:: Problem to solve ::
Lines that hold the word "Treat" should be located and copied.

(Records with scene code)
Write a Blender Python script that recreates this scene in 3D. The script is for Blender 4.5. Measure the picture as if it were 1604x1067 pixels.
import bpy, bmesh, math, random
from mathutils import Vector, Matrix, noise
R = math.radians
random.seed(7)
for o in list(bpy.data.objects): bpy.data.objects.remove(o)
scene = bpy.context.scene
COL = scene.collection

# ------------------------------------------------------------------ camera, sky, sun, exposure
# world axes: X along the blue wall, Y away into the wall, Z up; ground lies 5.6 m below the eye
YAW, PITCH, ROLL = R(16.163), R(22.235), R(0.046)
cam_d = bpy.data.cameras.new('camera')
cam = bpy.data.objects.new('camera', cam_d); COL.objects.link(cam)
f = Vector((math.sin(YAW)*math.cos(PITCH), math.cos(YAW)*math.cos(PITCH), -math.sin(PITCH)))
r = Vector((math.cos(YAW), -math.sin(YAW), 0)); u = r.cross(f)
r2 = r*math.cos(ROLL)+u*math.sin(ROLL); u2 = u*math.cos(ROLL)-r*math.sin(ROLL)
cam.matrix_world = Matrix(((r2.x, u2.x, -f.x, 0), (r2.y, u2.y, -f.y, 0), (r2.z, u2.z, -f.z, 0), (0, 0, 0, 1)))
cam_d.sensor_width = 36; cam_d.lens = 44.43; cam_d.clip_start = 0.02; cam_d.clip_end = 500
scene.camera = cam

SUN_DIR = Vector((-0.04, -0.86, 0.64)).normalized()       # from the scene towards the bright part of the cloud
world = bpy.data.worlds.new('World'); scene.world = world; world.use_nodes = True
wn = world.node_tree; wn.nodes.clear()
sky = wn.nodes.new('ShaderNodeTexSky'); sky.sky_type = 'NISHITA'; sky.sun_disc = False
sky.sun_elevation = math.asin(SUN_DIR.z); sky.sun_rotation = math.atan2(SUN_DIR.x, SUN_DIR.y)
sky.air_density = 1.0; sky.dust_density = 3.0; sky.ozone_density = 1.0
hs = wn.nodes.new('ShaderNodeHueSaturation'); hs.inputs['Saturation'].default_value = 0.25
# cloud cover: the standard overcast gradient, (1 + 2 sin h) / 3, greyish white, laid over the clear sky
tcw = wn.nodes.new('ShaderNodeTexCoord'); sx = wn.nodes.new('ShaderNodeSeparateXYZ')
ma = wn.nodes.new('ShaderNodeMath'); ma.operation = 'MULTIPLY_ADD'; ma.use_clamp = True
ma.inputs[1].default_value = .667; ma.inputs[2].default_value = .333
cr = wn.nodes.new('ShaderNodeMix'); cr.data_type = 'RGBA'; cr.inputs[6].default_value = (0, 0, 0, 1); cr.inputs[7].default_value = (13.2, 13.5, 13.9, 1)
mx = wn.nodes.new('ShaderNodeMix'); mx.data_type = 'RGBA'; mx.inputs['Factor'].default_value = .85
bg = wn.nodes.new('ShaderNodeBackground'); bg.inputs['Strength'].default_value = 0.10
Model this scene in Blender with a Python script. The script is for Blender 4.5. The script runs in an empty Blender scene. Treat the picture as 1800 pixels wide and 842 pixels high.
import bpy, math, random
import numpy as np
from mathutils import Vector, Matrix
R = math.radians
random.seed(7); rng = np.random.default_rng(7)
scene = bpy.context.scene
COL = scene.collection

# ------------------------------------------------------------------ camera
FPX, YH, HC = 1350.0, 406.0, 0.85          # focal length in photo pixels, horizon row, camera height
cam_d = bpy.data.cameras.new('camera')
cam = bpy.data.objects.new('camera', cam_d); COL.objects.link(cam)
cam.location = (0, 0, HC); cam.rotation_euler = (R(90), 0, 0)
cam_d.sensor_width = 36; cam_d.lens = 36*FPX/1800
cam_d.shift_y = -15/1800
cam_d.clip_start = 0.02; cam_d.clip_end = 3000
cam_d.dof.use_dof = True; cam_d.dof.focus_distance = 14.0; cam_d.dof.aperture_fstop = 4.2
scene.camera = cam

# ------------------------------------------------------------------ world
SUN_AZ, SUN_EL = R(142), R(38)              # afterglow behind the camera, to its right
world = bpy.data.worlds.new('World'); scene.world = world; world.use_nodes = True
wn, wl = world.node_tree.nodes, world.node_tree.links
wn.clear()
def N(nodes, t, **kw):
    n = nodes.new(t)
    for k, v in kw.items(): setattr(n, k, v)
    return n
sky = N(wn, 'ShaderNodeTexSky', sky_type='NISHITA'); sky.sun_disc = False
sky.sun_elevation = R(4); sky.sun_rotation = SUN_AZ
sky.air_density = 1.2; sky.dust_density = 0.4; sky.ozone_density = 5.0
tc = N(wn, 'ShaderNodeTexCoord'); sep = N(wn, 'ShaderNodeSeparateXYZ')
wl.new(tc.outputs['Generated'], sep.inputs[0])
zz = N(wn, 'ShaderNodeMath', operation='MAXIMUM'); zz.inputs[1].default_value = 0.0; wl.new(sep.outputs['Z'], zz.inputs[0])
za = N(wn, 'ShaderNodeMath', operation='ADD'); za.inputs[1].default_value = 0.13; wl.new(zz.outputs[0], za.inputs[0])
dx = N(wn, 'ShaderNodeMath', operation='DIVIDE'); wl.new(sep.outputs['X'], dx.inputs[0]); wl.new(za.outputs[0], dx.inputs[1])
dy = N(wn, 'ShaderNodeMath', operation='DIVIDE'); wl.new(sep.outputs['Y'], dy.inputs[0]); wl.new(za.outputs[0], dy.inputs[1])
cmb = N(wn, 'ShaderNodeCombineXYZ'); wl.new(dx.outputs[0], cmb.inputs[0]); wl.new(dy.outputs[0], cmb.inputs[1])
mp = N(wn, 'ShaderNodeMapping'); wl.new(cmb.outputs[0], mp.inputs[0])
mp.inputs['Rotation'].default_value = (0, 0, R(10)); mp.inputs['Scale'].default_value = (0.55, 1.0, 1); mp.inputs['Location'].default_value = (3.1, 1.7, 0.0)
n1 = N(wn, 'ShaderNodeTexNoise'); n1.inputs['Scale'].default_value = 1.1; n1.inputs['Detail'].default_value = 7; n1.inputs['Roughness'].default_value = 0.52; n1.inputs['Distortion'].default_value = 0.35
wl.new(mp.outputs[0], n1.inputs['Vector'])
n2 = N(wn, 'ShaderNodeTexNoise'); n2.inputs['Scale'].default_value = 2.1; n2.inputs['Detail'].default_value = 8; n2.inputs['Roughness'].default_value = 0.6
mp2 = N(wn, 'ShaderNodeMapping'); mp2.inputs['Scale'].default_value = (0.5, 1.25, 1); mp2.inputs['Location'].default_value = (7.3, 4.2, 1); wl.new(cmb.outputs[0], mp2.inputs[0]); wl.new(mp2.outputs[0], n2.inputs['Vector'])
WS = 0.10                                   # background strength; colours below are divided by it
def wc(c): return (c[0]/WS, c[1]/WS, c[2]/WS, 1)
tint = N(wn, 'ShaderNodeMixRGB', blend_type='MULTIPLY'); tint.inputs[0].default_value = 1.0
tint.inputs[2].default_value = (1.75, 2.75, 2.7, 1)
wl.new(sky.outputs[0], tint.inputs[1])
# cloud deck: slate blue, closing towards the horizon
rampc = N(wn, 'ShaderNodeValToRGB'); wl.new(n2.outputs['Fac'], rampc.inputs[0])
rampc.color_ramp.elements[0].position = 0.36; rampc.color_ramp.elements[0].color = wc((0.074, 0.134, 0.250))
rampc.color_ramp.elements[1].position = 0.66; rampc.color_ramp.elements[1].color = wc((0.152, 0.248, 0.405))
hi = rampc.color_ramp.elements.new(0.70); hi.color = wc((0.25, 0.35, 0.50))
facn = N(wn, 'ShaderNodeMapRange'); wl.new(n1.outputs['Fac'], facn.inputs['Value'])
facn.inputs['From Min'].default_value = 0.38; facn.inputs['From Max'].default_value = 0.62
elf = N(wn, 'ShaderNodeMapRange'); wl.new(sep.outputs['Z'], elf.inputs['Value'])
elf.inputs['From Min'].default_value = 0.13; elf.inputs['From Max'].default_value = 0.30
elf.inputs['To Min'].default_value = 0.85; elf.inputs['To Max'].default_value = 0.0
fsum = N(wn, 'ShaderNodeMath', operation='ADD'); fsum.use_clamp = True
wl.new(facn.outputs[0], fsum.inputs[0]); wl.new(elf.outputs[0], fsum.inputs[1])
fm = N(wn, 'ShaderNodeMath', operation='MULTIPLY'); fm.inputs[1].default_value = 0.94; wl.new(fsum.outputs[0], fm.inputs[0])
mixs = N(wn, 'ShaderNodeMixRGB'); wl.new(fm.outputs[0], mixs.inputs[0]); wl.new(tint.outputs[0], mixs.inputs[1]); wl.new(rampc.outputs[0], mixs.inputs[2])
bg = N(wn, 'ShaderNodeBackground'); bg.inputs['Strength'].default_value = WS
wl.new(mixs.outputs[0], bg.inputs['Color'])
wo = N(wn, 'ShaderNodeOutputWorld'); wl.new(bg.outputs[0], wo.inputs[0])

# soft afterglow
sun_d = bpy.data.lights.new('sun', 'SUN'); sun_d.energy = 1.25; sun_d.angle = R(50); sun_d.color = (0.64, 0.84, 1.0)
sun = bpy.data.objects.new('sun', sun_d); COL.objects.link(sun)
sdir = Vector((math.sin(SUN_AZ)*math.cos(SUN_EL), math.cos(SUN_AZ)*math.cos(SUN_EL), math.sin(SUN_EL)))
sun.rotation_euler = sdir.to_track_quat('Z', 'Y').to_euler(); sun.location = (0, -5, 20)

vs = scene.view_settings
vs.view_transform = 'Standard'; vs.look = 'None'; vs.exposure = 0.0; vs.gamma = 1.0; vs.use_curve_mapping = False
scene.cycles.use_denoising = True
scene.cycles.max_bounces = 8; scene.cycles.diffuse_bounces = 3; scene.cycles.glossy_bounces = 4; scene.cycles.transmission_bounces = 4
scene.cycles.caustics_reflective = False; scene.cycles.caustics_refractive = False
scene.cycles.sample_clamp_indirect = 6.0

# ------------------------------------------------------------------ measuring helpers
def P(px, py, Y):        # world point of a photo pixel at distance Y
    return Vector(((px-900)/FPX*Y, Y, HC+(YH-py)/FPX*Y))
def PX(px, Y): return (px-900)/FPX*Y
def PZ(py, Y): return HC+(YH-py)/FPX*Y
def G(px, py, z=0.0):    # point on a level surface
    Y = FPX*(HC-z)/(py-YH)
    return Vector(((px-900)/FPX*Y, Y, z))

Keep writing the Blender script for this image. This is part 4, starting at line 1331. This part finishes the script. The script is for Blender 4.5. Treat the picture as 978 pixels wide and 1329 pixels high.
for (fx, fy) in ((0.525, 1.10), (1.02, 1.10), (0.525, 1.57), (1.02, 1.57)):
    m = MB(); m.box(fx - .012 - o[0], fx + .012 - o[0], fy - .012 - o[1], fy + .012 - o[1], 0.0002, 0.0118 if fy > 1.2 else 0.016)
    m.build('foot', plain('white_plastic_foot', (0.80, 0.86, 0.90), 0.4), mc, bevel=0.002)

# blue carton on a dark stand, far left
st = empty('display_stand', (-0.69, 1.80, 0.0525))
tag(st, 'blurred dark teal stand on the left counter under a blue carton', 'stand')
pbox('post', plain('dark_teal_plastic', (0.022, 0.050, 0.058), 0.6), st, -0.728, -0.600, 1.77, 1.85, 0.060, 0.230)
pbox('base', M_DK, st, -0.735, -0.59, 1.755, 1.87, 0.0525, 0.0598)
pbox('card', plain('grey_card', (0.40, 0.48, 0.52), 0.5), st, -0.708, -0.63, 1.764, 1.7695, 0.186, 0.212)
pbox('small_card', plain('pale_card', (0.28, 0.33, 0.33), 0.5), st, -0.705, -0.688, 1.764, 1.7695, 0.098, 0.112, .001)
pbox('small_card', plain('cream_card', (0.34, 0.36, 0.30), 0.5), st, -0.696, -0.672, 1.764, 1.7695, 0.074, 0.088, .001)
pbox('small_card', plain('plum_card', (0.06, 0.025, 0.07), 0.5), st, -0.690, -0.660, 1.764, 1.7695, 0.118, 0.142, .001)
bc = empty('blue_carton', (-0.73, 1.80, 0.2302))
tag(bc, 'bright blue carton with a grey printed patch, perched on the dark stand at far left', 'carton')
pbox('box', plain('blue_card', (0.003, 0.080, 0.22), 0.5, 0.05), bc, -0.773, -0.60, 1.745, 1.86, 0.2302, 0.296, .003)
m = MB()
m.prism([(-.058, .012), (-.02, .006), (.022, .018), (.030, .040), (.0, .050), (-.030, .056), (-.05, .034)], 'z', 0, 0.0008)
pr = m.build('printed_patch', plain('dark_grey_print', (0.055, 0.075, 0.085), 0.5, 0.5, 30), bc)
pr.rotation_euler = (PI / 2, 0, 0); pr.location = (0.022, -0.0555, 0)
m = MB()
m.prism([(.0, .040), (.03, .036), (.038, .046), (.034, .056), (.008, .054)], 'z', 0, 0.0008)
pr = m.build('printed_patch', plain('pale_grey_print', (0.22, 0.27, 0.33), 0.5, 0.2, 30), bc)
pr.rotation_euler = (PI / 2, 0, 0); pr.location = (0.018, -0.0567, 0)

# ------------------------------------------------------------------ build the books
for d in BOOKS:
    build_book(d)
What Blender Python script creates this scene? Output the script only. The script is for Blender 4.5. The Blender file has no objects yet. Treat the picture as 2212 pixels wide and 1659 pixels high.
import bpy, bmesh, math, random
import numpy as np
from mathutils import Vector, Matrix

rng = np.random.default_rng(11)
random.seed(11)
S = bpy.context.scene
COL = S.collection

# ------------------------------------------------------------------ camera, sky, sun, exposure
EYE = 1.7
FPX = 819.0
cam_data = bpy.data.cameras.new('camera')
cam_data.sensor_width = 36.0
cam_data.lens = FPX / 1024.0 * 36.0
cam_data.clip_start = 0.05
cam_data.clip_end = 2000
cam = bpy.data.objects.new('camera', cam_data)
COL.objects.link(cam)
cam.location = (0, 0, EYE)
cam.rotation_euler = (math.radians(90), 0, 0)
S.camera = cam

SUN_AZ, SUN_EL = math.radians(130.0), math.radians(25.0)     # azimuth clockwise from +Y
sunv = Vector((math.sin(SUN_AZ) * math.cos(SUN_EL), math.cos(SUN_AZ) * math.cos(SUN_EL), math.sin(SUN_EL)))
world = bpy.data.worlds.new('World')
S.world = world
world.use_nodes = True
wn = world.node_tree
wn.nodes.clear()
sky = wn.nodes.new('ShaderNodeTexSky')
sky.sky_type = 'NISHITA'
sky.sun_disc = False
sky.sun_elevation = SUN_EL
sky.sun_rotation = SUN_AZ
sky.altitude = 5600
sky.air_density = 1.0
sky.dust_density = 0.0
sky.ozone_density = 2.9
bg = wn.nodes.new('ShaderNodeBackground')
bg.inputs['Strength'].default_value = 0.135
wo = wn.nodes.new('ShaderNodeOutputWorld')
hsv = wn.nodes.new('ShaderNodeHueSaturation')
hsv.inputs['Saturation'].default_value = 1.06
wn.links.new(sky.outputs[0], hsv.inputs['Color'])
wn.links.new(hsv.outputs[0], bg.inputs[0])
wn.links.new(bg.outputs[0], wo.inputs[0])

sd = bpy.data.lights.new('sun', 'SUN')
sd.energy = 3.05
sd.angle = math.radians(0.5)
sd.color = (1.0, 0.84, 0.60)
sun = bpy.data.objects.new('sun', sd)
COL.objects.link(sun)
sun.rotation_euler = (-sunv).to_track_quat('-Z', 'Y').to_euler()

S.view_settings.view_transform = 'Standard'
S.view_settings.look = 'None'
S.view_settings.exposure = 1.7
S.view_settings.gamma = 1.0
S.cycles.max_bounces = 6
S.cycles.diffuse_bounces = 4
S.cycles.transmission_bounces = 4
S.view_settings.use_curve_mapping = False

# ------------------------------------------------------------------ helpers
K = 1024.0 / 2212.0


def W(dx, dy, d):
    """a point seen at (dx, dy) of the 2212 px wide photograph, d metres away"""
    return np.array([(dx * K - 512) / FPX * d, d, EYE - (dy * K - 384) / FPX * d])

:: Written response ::
Model this scene in Blender with a Python script. The script is for Blender 4.5. The script runs in an empty Blender scene. Treat the picture as 1800 pixels wide and 842 pixels high.
Keep writing the Blender script for this image. This is part 4, starting at line 1331. This part finishes the script. The script is for Blender 4.5. Treat the picture as 978 pixels wide and 1329 pixels high.
What Blender Python script creates this scene? Output the script only. The script is for Blender 4.5. The Blender file has no objects yet. Treat the picture as 2212 pixels wide and 1659 pixels high.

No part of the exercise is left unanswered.